The print media is in its death throes.
I remember when this started, in 1995. I was at Interactive Age, a magazine dedicated to covering the Internet. It was closed, quite suddenly, and the reason, I later learned, was the rising cost of newsprint.
But newsprint is not the culprit this time. The price for newsprint today is less than it was then.
It was oil, delivery costs, that killed the industry.
Consider my own hometown paper, The Atlanta Journal-Constitution.
Until this year its distribution range covered the whole state. It
prided itself on being the state’s newspaper. But now it has retreated
to the Atlanta metro area. Why? Because subscriber density was low
outside that area. It took too much gas to get the papers into the
mailboxes. Thus there weren’t enough readers to justify the
newsgathering. The retreat made business sense.
But it’s going to get worse.

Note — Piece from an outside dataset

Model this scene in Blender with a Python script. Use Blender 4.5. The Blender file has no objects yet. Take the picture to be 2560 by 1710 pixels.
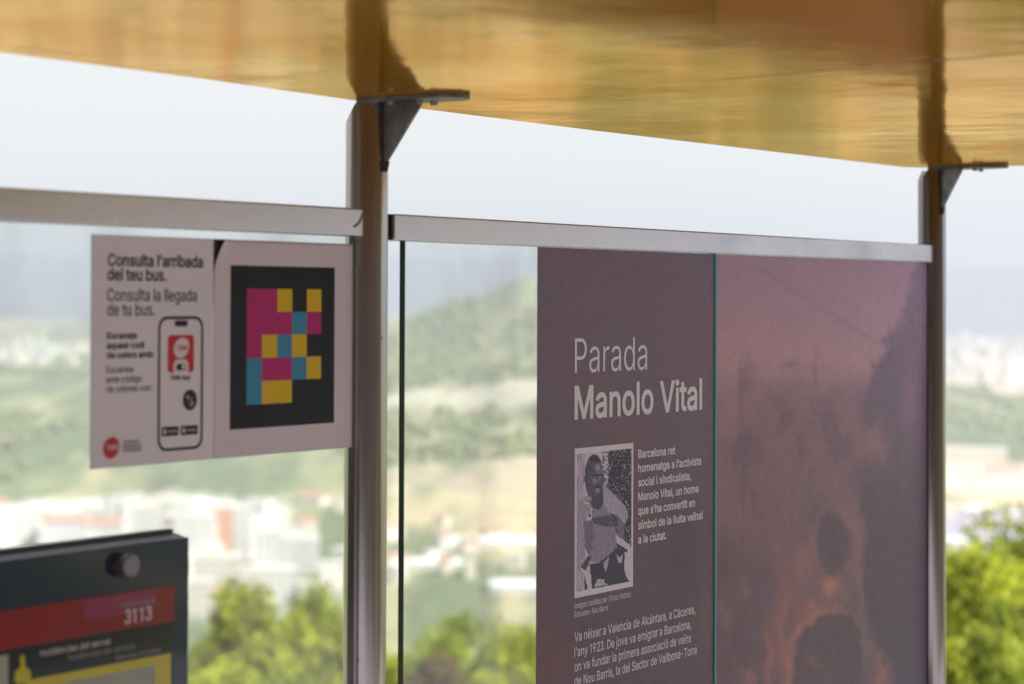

Even inside the city you no longer have
delivery boys on mailboxes. You have delivery men (and women) in cars,
tossing papers on the lawns. Those cars use gas. Their costs are
increasing, dramatically. The only way to recoup this is by raising the
price of the paper, which causes subscribers to drop it. In order to
prop up the circulation numbers, the AJC has let unsold papers go free
to vendors who stand on street corners on weekend mornings. It’s
hazardous work, with very low pay. It’s not working anymore.
The problem for magazines is worse. They rely on the post office. Postal rates are rising,
and to protect its own bottom line, the Postal Service wants to limit
the impact of increases on its biggest customers. This kills small
magazines, reduces the industry’s diversity, and will eventually kill
the big customers as well.
The only way out seems to be the Web. But I know it didn’t work with Interactive Age. Once the print version died, there really wasn’t enough ad money around to support a staff. Infoworld‘s
staffers are making happy talk about their switch, but the resulting
online paper will be nothing like the print paper it replaces.
Different media, different products.